Con el estallido de la
Guerra de Sucesión Española, el marqués de Bedmar fue designado gobernador
interino de los Países Bajos (1701-1704). Durante su mandato en los Países
Bajos construyó la línea defensiva “Bedmar” y el fuerte Bedmar, en De Klinge,
muy cerca de la frontera entre Bélgica y Holanda, y aunque perdió varias
ciudades ante la Gran Alianza (Venlo, Roermond, Limburgo, Geldern), también logró
detener a los aliados en la batalla de Ekeren, en junio 1703. Entre 1705 y 1707,
el marqués de Bedmar fue virrey de Sicilia, y en 1709 fue nombrado Ministro de
Guerra del rey Felipe V, además de Capitán General del Océano; es éste,
precisamente, el momento en el que se mostró como protector del capitán Martín
López.
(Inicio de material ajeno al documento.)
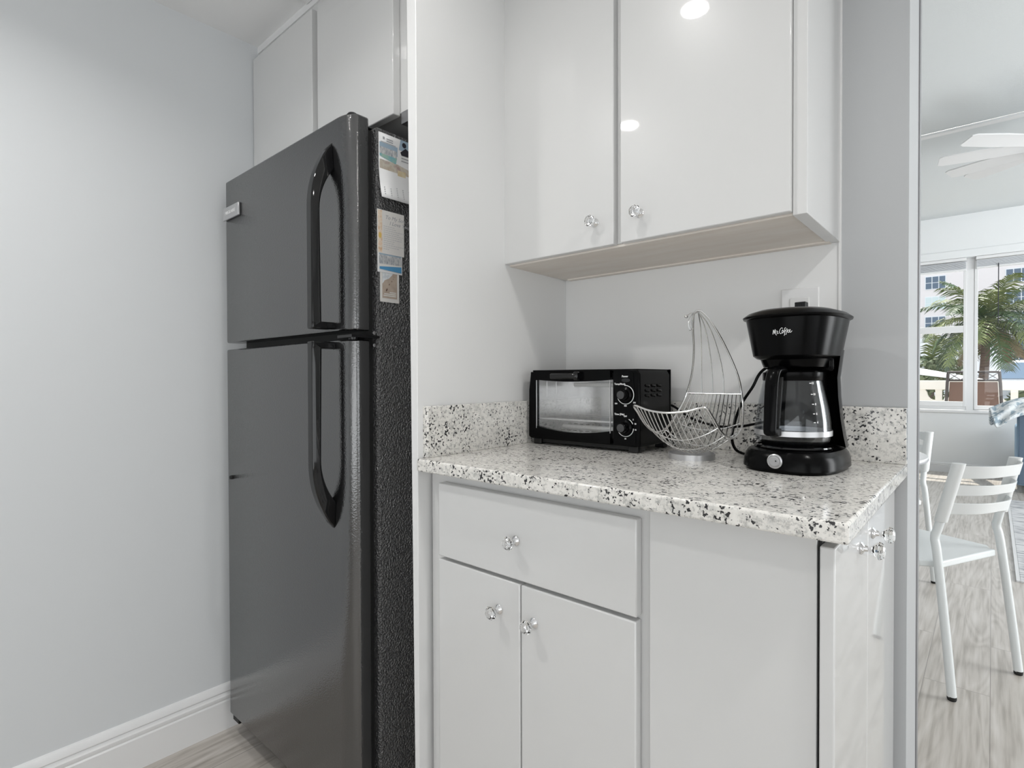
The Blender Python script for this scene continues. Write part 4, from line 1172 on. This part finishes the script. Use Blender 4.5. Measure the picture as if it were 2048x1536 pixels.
def palm(name, label, x, y, h, z0, n, Lg, seed, lean_=0., dry=4, skirt=0, els=(1.25, -.35)):
    t = thing(name, label, 'palm tree', (x, y, z0), group='palm trees outside the window')
    pts = cr([(lean_, 0, 0), (lean_*.7, 0, h*.35), (lean_*.25, 0, h*.7), (0, 0, h)], 5)
    obj('trunk', G().tube(pts, [.115-.03*i/(len(pts)-1) for i in range(len(pts))], 14), 'trunk', t)
    r = random.Random(seed)
    for k in range(n):
        f = k/n; az = k*2.39996+seed; el = els[0] + (els[1]-els[0])*f + r.uniform(-.1, .1)
        mt = 'frond_green' if r.random() < .62 else 'frond_pale'
        frond(t, (0, 0, h), az, el, Lg*r.uniform(.85, 1.1), 1.0+.8*f, mt, seed*100+k)
    for k in range(dry):
        az = k*1.7+.4; frond(t, (0, 0, h-.08), az, -.45+r.uniform(-.2, .2), Lg*.75, 1.1, 'frond_dry', seed*100+60+k, ll=.42)
    return t
palm('palm_tree', 'palm tree with short leaning trunk standing just beyond the parapet', -.12, 19.0, 2.75, -.25, 30, 1.75, 3, lean_=-.10, dry=5)
palm('palm_tree', 'dark dense palm tree at the right edge of the right window pane', 2.6, 23.0, 3.3, -.25, 26, 2.3, 8, dry=6)
palm('palm_tree', 'smaller palm seen through the lower left sash', -1.75, 26.0, 1.7, -.25, 16, 1.35, 5, dry=4)
def shrub(label, x, y, z, rx, rz, seed, n=900):
    r = random.Random(seed); g = G()
    for k in range(n):
        a = r.uniform(0, 2*pi); b = math.acos(r.uniform(-1, 1)); q = r.uniform(.55, 1)**.5
        p = Vector((rx*q*sin(b)*cos(a), rx*.8*q*sin(b)*sin(a), rz + rz*q*cos(b)))
        n_ = Vector((r.gauss(0, 1), r.gauss(0, 1), r.gauss(0, 1))).normalized(); s_ = n_.orthogonal().normalized()*r.uniform(.05, .11); u_ = n_.cross(s_)*.6
        g.add([p-s_, p+u_, p+s_, p-u_], [(0, 1, 2, 3)])
    t = thing('shrub', label, 'shrub', (x, y, z), group='shrubs beyond the parapet')
    obj('foliage', g, 'shrub', t, smooth=False)
    obj('stem', G().tube([(0, 0, 0), (.02, 0, rz*1.2)], .04, 6), 'trunk', t)
shrub('rounded green shrub left of the palm trunk', -1.25, 22.6, -.25, .75, 1.0, 1)
shrub('green shrub at the left frame of the sash window', -2.45, 20.3, -.25, .6, .9, 2)
shrub('low green shrub in front of the parked car', .82, 17.5, -.25, .62, .60, 3)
Caballero de varias órdenes militares -de Santiago, y de Calatrava,
además de la orden del Espíritu Santo, la orden más prestigiosa de las
establecidas en Francia, en enero de 1713 fue designado Presidente del Consejo
de Órdenes, cargo que mantuvo hasta su fallecimiento, acaecido en 1723.
Durante su tiempo al
frente de la gobernación en los Países
Bajos, Isidoro de la Cueva había
realizado diversas reformas, “a la francesa”. Estas reformas se iniciaron ya en
1701, con las Ordenanzas de Flandes, que sustituían la antigua organización
tradicional de los Tercios, ya obsoletos, por los modernos regimientos. En 1703
se sustituían las armas tradicionales -el mosquete, el arcabuz y la pica- por los modernos fusiles con bayoneta. En
1704 se produjo la unificación del mando, bajo la dirección única de un
secretario de Despacho de Guerra, y ese mismo año, el propio Felpe V adoptaba
también todas las modificaciones anteriores, logrando de ese modo la
modernización de todo el ejército español. Además, se sustituyó los nombres de
las unidades militares, adoptando la de lugares geográficos, abandonando la costumbre de denominarlos por el nombre
del coronel que estuviera al mando en cada momento, y se estableció una nueva
escala militar, desde capitán general a cabo. Destacó también en la creación de
nuevos cuerpos militares, como la de los Comisarios de Guerra.